Puede que no lo hayas pensado exactamente así, pero estoy seguro de que lo has intuido muchas veces: educar es, esencialmente, acompañar. Y, sin embargo, ¿cuántas veces hemos reducido la educación a un plan de estudios, una metodología, una nota final o una rúbrica cuidadosamente diseñada en un Excel?
Es el corazón de la educación. Es poner al otro en el centro, no porque lo diga un póster motivacional en la sala de profesores, sino porque lo creemos de verdad. Acompañar no es decirle al alumno lo que tiene que hacer, sino ayudarle a descubrir quién es y qué puede llegar a ser. Es pasar de la enseñanza como transmisión a la educación como relación. Y sí, también es un acto profundamente ético.

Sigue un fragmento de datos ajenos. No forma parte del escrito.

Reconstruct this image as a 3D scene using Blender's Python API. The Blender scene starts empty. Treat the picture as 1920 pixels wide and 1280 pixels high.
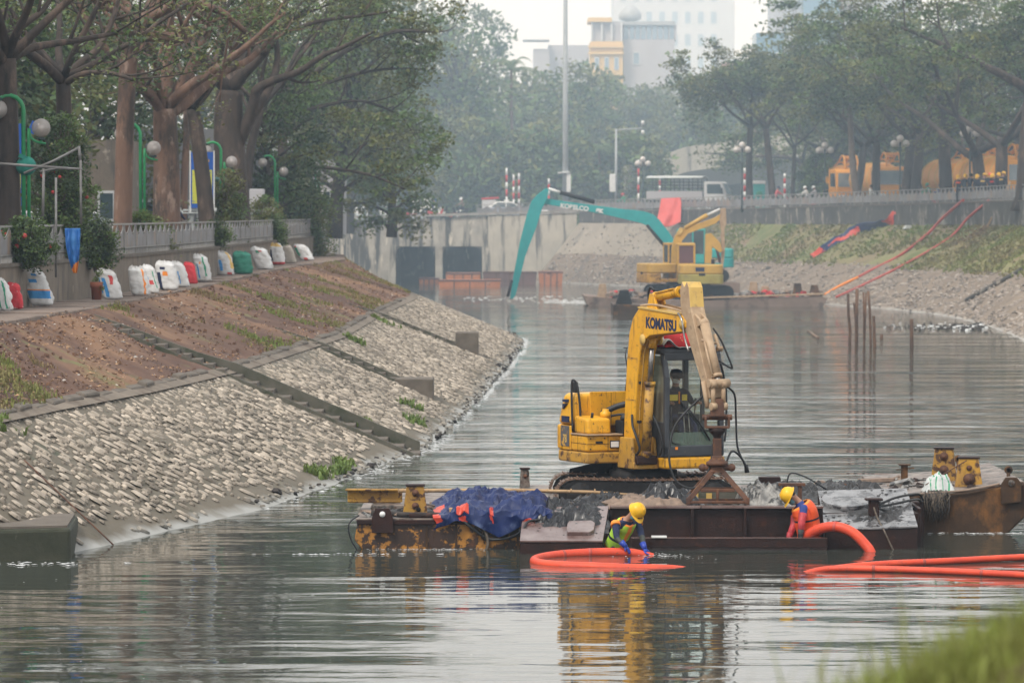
import bpy, bmesh, math, random
import numpy as np
from mathutils import Vector, Matrix, noise, Euler
from mathutils.kdtree import KDTree
S = bpy.context.scene
COL = S.collection
R = math.radians
PI = math.pi
# ------------------------------------------------------------------ camera
FPX = 7787.0
CAMZ = 5.7
PITCH = math.atan(240 / FPX)
cam_d = bpy.data.cameras.new('camera'); cam = bpy.data.objects.new('camera', cam_d); COL.objects.link(cam)
cam.location = (0, 0, CAMZ); cam.rotation_euler = (PI / 2 - PITCH, 0, 0)
cam_d.sensor_width = 36; cam_d.lens = 36 * FPX / 1920
cam_d.clip_start = 0.5; cam_d.clip_end = 6000
cam_d.dof.use_dof = True; cam_d.dof.focus_distance = 72.5; cam_d.dof.aperture_fstop = 3.4
S.camera = cam
# ------------------------------------------------------------------ sky and sun
W = bpy.data.worlds.new('World'); S.world = W; W.use_nodes = True
nt = W.node_tree; bg = nt.nodes['Background']
SUN_EL, SUN_AZ = R(52), R(215)
sky = nt.nodes.new('ShaderNodeTexSky'); sky.sky_type = 'NISHITA'; sky.sun_disc = False
sky.sun_elevation = SUN_EL; sky.sun_rotation = SUN_AZ; sky.air_density = 1.5; sky.dust_density = 5
mul = nt.nodes.new('ShaderNodeMix'); mul.data_type = 'RGBA'
mul.inputs[0].default_value = 0.93
nt.links.new(sky.outputs[0], mul.inputs[6]); mul.inputs[7].default_value = (9.35, 9.45, 9.5, 1)   # even cloud deck
nt.links.new(mul.outputs[2], bg.inputs[0]); bg.inputs[1].default_value = 0.1
sl = bpy.data.lights.new('sun', 'SUN'); sl.energy = 1.9; sl.angle = R(14); sl.color = (1, .95, .87)
so = bpy.data.objects.new('sun', sl); COL.objects.link(so)
# direction towards the sun (compass style: rotation measured from +Y clockwise)
sd = Vector((math.sin(SUN_AZ) * math.cos(SUN_EL), math.cos(SUN_AZ) * math.cos(SUN_EL), math.sin(SUN_EL)))
so.rotation_euler = sd.to_track_quat('Z', 'Y').to_euler(); so.location = (0, 0, 80)
S.view_settings.view_transform = 'Standard'; S.view_settings.look = 'None'
S.view_settings.exposure = 0.5; S.view_settings.gamma = 1; S.view_settings.use_curve_mapping = False
S.render.engine = 'CYCLES'
cy = S.cycles
cy.use_denoising = True
try: cy.denoiser = 'OPENIMAGEDENOISE'
except Exception: pass
cy.max_bounces = 6; cy.diffuse_bounces = 2; cy.glossy_bounces = 3; cy.transmission_bounces = 4
cy.volume_bounces = 3; cy.transparent_max_bounces = 12
cy.caustics_reflective = False; cy.caustics_refractive = False
cy.sample_clamp_indirect = 6
# ------------------------------------------------------------------ helpers
_cp, _sp = math.cos(PITCH), math.sin(PITCH)
def ray(px, py):
    a, b = (px - 960) / FPX, (640 - py) / FPX
    return Vector((a, _cp + b * _sp, -_sp + b * _cp))
def atY(px, py, Y):
    d = ray(px, py); t = Y / d.y
    return Vector((d.x * t, Y, CAMZ + d.z * t))
def atZ(px, py, z):
    d = ray(px, py); t = (z - CAMZ) / d.z
    return Vector((d.x * t, d.y * t, z))
def xat(px, Y): return (px - 960) / FPX * Y
def lerp(a, b, t): return a + (b - a) * t
def interp(x, xs, ys): return float(np.interp(x, xs, ys))
def vn(p, s=1.0): return noise.noise(Vector(p) * s)
def fbm(p, s=1.0, o=4): return noise.fractal(Vector(p) * s, 0.9, 2.1, o)

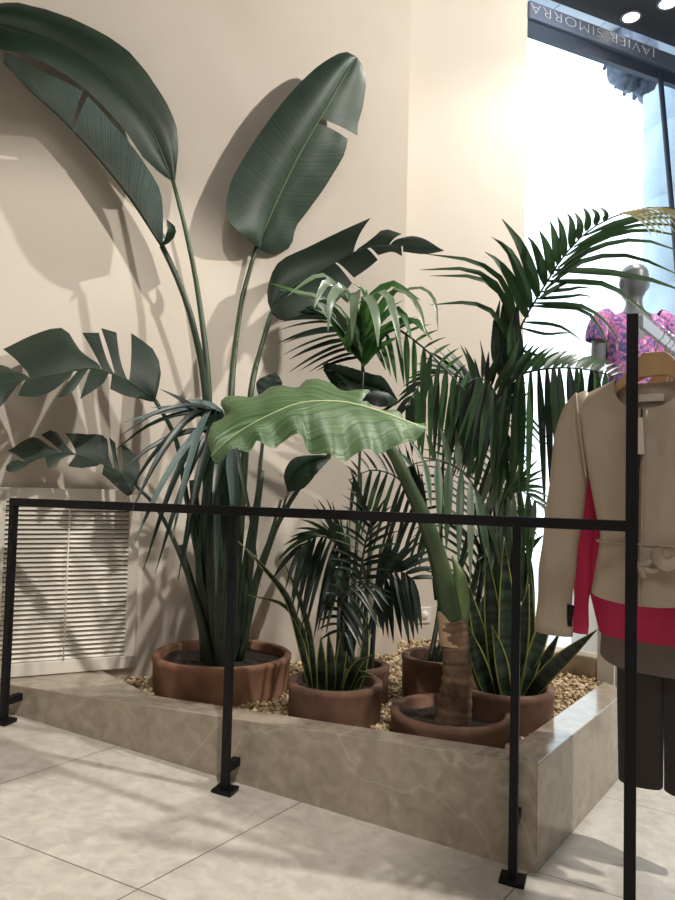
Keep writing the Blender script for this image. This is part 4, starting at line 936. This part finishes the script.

Y ahora es cuando debo ser prudente y matizar que acompañar no es hacer de psicólogo aficionado, ni de mejor amigo, ni de solucionador universal. Acompañar es presencia cualificada, es estar sin invadir, es sostener sin cargar, es sugerir sin imponer. Y todo esto, ¿quién lo hace? Pues lo debería hacer toda la comunidad educativa. No el tutor de guardia ni el orientador en solitario. Todos: claustro, dirección, personal no docente… todos. Porque una escuela acompañante no se improvisa: se construye desde la cultura institucional. Y, por supuesto, esto también incluye a las familias. Bueno…, mas que incluir es que ellas son las principales responsables de que todo esto suceda.